At another point in "Double Indemnity," Stanwyck's femme fatale skillfully negotiates a verbal high-speed chase through an obstacle course of erotic innuendo, with MacMurray's aggressively impudent insurance salesman practically riding her bumper in hot pursuit. Then she maneuvers to cut him off and shut him down (while, of course, simultaneously revving his already overheated engine): "I wonder if I know what you mean," she says with a caustic breath as cool and dry as air conditioning. "I wonder if you wonder," counters MacMurray as he slips out the door....
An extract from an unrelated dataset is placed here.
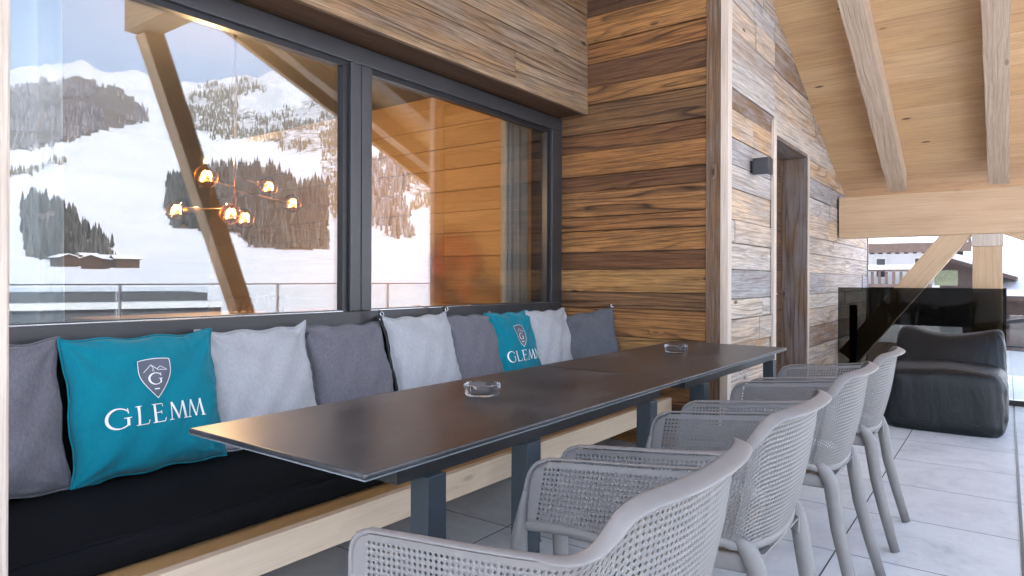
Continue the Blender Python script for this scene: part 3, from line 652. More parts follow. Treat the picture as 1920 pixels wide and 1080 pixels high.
        strip(ln, [(.006, cy0 + .028), (.018, cy0 + .038), (.040, cy0 + .022), (.014, cy0 + .026)], .0016, .0045)
        G(0, cy0 - .005, .040, ln, .62); strip(ln, [(-.009, cy0 - .041), (.009, cy0 - .041)], .004, .0045)
        ln.build('crest_lines', M['printw'], t)
    return t
PX = -2.40
make_pillow('pillow', M['dgrey'], 'purplish grey pillow at the near end of the bench, cut by the left edge', .625, PX, seed=1)
make_pillow('pillow', M['teal'], 'teal pillow with white crest and lettering nearest the camera', 1.135, PX + .015, seed=2, logo=True, w_=.52)
make_pillow('pillow', M['lgrey'], 'light grey pillow with a curled corner right of the near teal pillow', 1.615, PX - .02, seed=3, w_=.50, lean=17, curl=True)
make_pillow('pillow', M['dgrey'], 'mid grey pillow with a black corner tab, fourth from the near end', 2.095, PX - .02, seed=4, lean=19, w_=.47, tabs=(1,), roll=-1)
make_pillow('pillow', M['lgrey'], 'light grey pillow with eyelets at both upper corners and black zip edge', 2.565, PX, seed=5, lean=15, w_=.47, h_=.50, tabs=(-1, 1), zipper=True, roll=1)
make_pillow('pillow', M['dgrey'], 'mid grey pillow between the eyelet pillow and the far teal pillow', 2.985, PX - .03, seed=6, lean=14, w_=.46)
make_pillow('pillow', M['teal'], 'teal pillow with white crest and lettering farther along the bench', 3.37, PX - .02, seed=7, lean=14, w_=.46, logo=True)
make_pillow('pillow', M['lgrey'], 'light grey pillow right of the far teal pillow', 3.76, PX + .01, seed=8, lean=14, w_=.46)
make_pillow('pillow', M['bgrey'], 'slate blue grey pillow leaning on the brown end wall', 3.95, -2.25, seed=9, lean=15, w_=.43, h_=.47, yaw=-66, roll=11, tabs=(1,))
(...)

She's willing to let him have the last word this time, because she already knows she's got him by the gonads -- right where she wants him. So, for now, she releases him into the stifling heat and honeysuckle-scented air of another long Los Feliz afternoon. She knows he'll be back....

The Music Box series alternates masterpieces (Billy Wilder's "Double Indemnity," Frank Capra's "The Bitter Tea of General Yen," Preston Sturges' "The Lady Eve," Howard Hawks' "Ball of Fire") with darn good movies (Sam Fuller's "Forty Guns," Anatole Litvak's "Sorry, Wrong Number," Fritz Lang's "Clash By Night," Alfred E. Green's saucy pre-Code "Baby Face"). But if you can only see one, make sure it's the Capra -- an exotic, erotic adventure epic like nothing you've ever seen (this side of Josef von Sternberg, anyway). It's amazing, a treasure just waiting to be rediscovered and acknowledged as a classic.